Though mainstream artists like Frank Ocean have made small but important strides towards normalizing queerness in the rap industry, female-identifying artists, and especially female-identifying artists of color, face especially tough obstacles. As Sole has said, “Female rappers typically get to pick between two tropes: the over-sexualized vixen or the socially conscious lyricist.” These tropes are especially hard to navigate for queer rappers, as queerness is heavily fetishized in the male gaze and in the media. Rita Ora’s summer hit “Girls” is a good example of the fetishization of queerness; though rapper Cardi B (who is featured on “Girls”) raps lines like “I steal your bitch, have her down with the scissor/ Tonight, I don’t want a dog, I want a kitten,” she still defended her husband Offset for penning the line “I don’t vibe with queers,” claiming she did not know it was a slur.
What makes Sole’s music so compelling is her refusal to be pigeonholed into either trope. Though Overgrown is saturated more with narratives of personal growth and healing than raps about social justice, the act of making music that confronts insecurity about identity is in and of itself political. The opening track, “Lovely Fiction,” is filled with lines like “I wanna love the way mama and Ruby loved me/ Help them form their first sentences, survive the police” that weave Sole’s identity and sense of intimacy into a stirring and complete experience. And while Sole doesn’t shy away from her sexuality, she raps about it on her own terms. “Still Wasted,” a jazzy number that Sole calls the “queerest song on the album,” swaps explicit lesbian imagery for subtler lyrics like “curves might make you wanna pitch a little tent.” Sole is not performative here; instead, she invites us into the full scope of her emotional and sexual experience.
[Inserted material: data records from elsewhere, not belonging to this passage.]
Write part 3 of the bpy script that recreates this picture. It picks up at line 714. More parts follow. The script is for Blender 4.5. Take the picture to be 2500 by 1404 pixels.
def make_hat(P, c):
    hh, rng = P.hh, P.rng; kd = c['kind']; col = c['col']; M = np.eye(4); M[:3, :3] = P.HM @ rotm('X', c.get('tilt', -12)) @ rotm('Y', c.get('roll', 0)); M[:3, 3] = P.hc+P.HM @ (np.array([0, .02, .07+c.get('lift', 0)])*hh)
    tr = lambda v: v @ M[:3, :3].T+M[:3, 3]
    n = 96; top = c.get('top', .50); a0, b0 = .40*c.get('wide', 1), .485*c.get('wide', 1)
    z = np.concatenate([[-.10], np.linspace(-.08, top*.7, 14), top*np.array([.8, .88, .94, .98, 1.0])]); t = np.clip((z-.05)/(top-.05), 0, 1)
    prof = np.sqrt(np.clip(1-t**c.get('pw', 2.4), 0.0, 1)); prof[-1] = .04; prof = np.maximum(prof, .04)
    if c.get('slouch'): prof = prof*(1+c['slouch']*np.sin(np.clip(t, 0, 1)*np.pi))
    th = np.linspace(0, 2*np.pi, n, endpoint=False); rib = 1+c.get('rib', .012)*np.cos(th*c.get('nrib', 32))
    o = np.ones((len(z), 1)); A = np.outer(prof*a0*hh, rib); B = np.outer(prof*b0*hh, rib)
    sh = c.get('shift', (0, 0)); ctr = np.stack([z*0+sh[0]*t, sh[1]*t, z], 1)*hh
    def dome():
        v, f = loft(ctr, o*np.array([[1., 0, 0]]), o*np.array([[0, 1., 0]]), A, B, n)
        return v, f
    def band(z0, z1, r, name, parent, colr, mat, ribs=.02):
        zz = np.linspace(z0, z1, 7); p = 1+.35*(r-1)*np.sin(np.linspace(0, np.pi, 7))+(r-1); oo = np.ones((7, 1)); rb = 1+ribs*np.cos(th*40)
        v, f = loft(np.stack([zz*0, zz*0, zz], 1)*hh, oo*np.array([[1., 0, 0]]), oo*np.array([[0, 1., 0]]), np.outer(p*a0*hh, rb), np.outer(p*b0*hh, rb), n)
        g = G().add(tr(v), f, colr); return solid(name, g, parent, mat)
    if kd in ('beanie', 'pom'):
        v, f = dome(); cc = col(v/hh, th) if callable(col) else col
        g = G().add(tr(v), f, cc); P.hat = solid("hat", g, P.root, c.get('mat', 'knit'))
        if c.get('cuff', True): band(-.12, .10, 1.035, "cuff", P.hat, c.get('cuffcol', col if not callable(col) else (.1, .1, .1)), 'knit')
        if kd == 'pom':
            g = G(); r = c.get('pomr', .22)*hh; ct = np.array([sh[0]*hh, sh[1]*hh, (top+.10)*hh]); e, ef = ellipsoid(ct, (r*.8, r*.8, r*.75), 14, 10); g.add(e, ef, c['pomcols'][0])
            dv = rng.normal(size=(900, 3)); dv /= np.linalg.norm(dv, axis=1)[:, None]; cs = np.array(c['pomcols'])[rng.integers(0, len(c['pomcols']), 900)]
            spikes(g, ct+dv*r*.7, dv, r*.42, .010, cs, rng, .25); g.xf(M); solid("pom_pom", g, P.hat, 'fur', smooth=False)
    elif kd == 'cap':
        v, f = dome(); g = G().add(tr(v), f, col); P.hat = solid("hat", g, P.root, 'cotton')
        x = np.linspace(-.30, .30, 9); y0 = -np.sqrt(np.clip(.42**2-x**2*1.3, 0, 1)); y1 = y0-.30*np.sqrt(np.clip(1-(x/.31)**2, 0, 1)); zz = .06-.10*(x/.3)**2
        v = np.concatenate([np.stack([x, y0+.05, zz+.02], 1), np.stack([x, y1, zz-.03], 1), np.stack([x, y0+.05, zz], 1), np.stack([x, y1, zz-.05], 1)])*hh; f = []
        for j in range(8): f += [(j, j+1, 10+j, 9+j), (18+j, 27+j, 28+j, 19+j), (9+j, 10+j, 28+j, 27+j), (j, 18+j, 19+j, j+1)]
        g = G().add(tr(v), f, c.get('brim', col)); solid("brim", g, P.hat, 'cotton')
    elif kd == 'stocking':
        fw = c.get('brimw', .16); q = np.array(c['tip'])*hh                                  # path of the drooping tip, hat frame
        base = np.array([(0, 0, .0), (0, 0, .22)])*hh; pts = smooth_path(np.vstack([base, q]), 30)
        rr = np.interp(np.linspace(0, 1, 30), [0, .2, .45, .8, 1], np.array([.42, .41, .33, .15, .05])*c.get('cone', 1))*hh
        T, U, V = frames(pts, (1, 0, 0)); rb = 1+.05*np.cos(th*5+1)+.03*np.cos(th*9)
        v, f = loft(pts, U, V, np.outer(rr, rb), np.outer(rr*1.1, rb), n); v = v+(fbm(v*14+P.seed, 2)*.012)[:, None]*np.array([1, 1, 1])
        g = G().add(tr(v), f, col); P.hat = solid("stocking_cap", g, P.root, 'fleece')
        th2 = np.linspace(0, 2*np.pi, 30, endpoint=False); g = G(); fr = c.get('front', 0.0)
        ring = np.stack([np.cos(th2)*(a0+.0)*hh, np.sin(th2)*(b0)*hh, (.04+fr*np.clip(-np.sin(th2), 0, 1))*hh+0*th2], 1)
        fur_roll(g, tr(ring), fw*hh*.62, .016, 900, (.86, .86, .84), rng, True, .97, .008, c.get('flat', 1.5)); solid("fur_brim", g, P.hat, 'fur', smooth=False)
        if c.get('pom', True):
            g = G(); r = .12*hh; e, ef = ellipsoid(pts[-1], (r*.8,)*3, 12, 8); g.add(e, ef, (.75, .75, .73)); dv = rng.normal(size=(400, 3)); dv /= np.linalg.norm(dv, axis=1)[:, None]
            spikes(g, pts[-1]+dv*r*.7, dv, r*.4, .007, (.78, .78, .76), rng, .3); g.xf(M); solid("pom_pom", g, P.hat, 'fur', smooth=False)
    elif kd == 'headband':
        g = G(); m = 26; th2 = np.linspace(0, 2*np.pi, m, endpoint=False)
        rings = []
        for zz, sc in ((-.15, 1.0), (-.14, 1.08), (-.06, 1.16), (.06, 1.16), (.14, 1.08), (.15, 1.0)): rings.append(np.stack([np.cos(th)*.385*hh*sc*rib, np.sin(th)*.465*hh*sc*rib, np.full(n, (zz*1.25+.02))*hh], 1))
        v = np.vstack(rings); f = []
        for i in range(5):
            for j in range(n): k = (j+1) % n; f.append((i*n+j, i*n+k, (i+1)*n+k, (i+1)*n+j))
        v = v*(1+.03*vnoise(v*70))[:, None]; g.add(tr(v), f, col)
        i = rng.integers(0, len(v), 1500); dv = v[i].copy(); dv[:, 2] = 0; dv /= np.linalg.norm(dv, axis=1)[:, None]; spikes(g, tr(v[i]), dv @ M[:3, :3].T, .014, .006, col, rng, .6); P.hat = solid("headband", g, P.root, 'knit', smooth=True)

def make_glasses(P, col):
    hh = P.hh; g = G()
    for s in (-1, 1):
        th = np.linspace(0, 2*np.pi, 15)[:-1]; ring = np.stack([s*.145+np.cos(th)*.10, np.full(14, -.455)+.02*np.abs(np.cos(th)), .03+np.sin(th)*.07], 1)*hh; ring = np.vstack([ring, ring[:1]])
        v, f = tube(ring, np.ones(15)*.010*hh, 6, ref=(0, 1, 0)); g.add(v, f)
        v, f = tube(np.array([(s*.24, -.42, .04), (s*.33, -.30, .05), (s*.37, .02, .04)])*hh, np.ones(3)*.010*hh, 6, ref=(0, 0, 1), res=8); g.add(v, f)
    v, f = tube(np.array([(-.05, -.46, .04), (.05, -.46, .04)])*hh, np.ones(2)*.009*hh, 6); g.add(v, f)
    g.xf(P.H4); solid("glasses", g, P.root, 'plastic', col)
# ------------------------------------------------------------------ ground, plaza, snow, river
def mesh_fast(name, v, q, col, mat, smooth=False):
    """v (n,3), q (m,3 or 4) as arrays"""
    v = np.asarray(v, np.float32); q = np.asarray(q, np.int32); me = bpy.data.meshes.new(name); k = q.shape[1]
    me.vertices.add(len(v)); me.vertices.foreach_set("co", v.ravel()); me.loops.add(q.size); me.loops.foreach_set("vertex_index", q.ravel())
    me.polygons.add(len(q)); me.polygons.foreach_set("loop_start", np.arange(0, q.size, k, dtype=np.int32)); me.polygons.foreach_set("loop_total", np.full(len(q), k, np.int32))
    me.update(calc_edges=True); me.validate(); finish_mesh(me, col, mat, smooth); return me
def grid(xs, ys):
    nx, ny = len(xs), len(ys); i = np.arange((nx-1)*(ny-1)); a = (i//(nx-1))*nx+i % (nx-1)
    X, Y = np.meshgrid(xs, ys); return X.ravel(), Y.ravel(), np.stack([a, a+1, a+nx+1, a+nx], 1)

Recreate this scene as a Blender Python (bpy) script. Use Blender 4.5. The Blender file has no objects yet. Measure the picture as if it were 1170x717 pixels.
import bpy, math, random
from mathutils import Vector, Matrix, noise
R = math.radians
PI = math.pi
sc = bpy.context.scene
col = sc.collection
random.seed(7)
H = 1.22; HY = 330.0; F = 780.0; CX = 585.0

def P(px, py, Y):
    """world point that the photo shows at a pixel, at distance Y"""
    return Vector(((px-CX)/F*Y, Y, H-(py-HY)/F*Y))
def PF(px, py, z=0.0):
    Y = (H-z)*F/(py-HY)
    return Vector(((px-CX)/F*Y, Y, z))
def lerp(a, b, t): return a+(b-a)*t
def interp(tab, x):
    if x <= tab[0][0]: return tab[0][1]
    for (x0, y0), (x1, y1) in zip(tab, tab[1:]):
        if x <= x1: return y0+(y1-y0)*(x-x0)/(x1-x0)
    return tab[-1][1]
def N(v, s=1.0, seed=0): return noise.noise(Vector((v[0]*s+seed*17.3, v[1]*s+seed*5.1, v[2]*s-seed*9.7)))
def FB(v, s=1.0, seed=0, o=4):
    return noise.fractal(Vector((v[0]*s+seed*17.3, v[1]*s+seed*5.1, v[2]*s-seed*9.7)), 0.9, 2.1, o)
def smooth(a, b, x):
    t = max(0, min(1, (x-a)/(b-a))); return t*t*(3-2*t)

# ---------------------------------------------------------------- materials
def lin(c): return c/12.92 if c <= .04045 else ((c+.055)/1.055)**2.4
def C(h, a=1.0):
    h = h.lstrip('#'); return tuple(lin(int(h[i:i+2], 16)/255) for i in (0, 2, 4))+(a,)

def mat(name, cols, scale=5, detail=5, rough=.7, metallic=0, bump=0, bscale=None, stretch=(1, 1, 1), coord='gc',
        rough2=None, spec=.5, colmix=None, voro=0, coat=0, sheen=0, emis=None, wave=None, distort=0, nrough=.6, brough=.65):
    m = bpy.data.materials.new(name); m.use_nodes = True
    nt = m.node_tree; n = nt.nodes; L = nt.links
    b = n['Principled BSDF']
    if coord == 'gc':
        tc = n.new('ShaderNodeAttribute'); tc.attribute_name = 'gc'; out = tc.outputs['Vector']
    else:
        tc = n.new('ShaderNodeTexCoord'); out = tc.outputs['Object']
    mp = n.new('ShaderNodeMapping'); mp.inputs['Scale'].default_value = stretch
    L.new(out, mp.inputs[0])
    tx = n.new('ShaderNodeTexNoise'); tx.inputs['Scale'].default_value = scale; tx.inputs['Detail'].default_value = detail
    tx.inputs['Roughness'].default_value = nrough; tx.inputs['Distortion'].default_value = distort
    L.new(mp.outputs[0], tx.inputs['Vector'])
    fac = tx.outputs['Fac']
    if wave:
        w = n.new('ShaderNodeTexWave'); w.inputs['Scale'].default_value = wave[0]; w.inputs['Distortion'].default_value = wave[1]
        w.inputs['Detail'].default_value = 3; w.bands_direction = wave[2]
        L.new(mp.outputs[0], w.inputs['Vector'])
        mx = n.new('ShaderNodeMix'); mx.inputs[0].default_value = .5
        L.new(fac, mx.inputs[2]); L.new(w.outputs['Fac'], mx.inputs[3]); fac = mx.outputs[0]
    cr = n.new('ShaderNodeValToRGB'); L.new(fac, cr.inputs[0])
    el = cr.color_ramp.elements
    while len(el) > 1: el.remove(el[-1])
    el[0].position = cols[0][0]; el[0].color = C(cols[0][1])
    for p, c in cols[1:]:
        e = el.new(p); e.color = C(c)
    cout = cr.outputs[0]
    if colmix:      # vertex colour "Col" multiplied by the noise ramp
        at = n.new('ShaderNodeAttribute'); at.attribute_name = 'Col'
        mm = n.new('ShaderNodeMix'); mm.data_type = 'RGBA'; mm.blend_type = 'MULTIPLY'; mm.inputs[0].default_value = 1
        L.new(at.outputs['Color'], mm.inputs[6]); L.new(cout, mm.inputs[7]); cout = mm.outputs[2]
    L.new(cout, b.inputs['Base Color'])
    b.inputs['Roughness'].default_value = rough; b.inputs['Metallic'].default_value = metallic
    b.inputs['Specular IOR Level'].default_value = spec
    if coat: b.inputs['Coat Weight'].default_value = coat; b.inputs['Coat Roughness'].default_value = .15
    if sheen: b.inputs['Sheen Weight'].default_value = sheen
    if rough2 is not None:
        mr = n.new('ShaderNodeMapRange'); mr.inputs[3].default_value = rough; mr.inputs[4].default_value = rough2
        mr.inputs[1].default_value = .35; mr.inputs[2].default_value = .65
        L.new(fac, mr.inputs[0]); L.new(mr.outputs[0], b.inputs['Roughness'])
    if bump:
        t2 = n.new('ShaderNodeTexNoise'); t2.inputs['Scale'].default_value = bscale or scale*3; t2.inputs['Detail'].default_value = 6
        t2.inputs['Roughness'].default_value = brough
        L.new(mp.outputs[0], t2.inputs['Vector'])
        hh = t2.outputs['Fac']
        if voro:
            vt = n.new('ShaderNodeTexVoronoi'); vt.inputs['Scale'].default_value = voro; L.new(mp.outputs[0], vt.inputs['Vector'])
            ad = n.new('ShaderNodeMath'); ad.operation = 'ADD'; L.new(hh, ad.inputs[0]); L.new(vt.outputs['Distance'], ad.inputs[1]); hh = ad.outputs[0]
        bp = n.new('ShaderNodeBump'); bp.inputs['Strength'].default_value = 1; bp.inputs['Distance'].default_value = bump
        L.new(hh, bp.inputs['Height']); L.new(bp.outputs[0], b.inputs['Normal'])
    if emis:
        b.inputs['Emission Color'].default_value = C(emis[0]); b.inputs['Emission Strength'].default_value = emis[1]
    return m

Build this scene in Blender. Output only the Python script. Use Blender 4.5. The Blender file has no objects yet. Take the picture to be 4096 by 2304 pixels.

That being said, Overgrown is not touchy-feely. The incredibly sexy “Rollercoaster,” the synthy “Backwoods,” the dancehall inspired “Taken” and the spoken word inspired “Overgrown” all feature the killer combination of rhythmic lyrics and catchy vocals that define Sole’s music. On the final track “Les Fleurs,” she offers her wishes for the listener: “I just hope you get the flowers you deserve/ I hope you tend your garden, and I hope you love the work/ I wish you well in healing, I pray you find your truth/ I pray you find yourself and in yourself, you find your youth.” Here, listening becomes an interactive experience, as Sole asks us to finish the meditative, self-reflective work she began for us on Overgrown; she is asking us to, as she states, “turn our intentions to now.”